I feel like parts of this movie were ad-libbed because I think Jennifer Lawrence drops a reference that isn’t supposed to exist yet in the 70‘s: Power Rangers or Ghost Busters or something. If you can spot the ad-libs then they ain’t good ad-libs methinks. Bradley Cooper had the best ad-libs, though, so I guess he wins that battle. I don’t think Christian Bale ad libbed anything, maybe that’s just his style. If he did ad lib something it means he tricked me so good for him that’s a good ad lib. Good job, Christian.

There was one pretty sweet thing about this movie. Christian Bale’s character, he’s a con man and his main dealio is to deny people so they want his services more. He keeps doing that through the entire movie, even when it makes little to no sense. it’s almost like it’s his characters go to reaction, to just be a naysayer. So THEN, at the very end there is a cool payoff with this tactic, because by then you’ve forgotten that that’s what he’s all about and instead you just annoyed at all his naysaying. And this will be the final straw of naysaying, you think. but no, he’s playing some fool out of nowhere like a champ. Happy ending.

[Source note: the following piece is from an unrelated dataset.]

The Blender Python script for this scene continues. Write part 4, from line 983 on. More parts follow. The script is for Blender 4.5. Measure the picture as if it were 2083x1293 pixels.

The thing about con movies and heist movies is that they usually build to a cool climax, but the whole movie building up to it is stupid as fuck. That is also the case with American Hustle.

In conclusion I hate the 70‘s.  I’ve done lots of cross referencing to isolate variables in a complicated situation and concluded objectively that the 70’s suck my nuts.  Better than Travers.